Extract, unchanged, every line from the top of the material below through the line with "m = MB(); m.prism([p", and no more.

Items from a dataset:
____________________

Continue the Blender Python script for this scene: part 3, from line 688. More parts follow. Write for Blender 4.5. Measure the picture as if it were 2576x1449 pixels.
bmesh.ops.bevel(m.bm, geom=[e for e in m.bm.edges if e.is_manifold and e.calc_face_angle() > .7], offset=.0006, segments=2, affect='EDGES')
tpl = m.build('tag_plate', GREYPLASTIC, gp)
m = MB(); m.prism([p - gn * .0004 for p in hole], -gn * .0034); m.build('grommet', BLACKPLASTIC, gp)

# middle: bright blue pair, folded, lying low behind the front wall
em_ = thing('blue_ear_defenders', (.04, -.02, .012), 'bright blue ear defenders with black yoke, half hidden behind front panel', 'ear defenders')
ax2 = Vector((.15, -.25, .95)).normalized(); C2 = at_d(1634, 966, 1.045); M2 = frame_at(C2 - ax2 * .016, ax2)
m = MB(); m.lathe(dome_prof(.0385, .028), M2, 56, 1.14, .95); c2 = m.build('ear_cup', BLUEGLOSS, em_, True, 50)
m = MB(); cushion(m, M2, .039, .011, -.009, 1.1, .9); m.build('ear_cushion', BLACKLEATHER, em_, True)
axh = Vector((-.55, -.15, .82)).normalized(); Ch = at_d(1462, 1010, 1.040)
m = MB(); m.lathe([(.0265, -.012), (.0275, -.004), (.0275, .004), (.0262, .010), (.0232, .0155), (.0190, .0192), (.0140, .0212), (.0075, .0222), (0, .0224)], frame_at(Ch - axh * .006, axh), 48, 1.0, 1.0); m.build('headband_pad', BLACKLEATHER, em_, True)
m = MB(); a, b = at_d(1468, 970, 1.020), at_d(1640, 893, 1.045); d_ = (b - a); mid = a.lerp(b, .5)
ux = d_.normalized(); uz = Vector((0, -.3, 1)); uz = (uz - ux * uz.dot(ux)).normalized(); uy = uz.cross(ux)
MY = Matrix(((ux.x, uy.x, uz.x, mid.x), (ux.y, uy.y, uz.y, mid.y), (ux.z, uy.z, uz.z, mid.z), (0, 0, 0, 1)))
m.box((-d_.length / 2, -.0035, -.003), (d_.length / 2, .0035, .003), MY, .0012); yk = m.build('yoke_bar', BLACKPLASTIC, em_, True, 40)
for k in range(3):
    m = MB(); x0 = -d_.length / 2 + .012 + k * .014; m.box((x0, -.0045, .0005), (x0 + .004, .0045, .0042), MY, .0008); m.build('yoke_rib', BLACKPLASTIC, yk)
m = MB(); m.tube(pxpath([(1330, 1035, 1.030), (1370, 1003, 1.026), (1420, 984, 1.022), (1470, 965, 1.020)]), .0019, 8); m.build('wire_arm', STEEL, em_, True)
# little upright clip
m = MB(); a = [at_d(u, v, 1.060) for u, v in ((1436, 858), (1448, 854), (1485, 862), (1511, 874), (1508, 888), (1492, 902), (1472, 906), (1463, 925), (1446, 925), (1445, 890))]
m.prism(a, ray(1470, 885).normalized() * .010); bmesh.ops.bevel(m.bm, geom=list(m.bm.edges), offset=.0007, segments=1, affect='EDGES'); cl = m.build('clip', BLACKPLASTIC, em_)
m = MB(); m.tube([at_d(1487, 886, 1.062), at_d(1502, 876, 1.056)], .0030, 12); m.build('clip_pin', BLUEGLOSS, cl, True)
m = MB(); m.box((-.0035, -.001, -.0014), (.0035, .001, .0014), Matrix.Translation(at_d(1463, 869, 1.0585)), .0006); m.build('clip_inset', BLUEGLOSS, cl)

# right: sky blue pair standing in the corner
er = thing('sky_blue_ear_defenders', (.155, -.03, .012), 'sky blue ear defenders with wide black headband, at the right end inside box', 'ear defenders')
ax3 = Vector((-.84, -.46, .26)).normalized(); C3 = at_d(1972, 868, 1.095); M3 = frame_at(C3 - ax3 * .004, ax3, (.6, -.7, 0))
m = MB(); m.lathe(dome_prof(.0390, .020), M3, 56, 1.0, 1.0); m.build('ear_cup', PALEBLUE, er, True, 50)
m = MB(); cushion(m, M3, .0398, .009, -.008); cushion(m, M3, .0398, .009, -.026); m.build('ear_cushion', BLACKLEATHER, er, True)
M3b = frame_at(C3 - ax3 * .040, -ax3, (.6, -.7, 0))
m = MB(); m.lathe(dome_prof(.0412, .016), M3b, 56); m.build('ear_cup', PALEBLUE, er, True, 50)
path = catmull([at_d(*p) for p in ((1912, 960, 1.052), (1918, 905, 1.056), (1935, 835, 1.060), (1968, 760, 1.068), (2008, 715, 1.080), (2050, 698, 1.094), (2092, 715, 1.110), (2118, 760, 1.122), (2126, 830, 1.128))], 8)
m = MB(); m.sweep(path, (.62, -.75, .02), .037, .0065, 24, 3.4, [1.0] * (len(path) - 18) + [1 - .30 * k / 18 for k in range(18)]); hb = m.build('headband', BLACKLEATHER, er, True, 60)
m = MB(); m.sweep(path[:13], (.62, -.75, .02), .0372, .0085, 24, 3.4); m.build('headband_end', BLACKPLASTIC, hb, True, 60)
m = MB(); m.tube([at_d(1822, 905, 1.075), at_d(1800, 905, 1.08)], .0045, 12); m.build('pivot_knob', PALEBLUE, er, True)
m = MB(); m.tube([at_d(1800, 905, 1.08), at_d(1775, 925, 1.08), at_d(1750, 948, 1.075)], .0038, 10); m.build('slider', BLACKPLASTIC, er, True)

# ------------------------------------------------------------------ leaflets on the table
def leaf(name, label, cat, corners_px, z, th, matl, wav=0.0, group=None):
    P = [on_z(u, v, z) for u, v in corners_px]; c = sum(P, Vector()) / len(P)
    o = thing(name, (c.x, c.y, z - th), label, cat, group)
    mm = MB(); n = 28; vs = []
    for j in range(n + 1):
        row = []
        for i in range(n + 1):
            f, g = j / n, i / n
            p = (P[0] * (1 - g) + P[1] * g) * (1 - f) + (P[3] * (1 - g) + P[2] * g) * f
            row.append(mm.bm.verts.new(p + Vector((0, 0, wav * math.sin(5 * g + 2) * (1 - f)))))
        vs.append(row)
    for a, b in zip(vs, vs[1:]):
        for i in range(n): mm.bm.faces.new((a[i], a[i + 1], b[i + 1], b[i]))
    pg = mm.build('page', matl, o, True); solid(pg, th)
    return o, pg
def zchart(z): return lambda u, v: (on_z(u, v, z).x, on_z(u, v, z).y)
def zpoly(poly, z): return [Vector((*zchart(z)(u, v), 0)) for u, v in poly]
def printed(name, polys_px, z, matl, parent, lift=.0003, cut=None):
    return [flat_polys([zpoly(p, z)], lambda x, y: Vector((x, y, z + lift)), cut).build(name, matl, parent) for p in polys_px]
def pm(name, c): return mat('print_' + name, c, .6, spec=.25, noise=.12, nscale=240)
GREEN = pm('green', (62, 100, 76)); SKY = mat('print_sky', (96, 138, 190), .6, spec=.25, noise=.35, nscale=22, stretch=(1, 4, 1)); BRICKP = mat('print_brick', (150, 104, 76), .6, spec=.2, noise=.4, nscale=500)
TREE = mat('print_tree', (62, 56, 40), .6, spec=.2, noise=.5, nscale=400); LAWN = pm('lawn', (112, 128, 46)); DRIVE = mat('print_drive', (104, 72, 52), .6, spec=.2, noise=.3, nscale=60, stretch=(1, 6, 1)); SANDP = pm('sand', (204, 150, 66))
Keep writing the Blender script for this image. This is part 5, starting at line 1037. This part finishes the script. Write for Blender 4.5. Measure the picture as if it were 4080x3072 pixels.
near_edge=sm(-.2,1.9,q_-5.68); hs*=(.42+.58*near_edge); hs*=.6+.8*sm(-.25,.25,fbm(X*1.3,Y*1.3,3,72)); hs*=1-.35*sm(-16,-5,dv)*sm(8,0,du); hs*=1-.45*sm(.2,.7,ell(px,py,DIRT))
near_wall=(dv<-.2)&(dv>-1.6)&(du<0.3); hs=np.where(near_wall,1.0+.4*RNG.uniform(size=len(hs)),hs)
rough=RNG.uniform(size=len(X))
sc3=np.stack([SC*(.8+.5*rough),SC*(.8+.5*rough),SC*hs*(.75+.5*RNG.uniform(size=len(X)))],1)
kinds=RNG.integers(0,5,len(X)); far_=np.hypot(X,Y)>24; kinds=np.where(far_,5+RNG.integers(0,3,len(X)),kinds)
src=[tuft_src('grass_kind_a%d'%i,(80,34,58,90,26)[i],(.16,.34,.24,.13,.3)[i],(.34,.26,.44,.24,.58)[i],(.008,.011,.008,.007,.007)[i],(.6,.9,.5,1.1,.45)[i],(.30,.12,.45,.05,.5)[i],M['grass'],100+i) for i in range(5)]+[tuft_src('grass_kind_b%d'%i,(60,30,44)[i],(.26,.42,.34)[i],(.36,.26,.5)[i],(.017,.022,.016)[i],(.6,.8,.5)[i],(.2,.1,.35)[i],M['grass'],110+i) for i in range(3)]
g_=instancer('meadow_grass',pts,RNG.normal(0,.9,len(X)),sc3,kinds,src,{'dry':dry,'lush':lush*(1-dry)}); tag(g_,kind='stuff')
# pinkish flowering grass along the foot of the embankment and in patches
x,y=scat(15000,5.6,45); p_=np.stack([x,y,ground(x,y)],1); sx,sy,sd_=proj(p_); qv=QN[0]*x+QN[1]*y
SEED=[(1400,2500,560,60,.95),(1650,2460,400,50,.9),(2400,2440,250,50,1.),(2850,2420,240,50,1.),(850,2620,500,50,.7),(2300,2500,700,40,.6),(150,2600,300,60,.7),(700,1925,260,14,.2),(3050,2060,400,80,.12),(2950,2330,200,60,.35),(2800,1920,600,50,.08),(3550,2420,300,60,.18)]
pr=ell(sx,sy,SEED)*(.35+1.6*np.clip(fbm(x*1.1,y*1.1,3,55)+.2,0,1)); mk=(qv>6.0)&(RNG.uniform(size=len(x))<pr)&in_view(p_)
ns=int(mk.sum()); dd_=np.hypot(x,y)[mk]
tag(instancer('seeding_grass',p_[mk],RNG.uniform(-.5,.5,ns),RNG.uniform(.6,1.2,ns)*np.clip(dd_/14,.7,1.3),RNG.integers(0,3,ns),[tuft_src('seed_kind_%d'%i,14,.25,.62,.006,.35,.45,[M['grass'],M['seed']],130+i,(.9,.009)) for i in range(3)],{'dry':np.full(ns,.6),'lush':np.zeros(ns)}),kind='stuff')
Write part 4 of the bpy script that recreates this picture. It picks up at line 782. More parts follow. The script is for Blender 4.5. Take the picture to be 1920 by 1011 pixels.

____________________

Output below:
Continue the Blender Python script for this scene: part 3, from line 688. More parts follow. Write for Blender 4.5. Measure the picture as if it were 2576x1449 pixels.
bmesh.ops.bevel(m.bm, geom=[e for e in m.bm.edges if e.is_manifold and e.calc_face_angle() > .7], offset=.0006, segments=2, affect='EDGES')
tpl = m.build('tag_plate', GREYPLASTIC, gp)
m = MB(); m.prism([p - gn * .0004 for p in hole], -gn * .0034); m.build('grommet', BLACKPLASTIC, gp)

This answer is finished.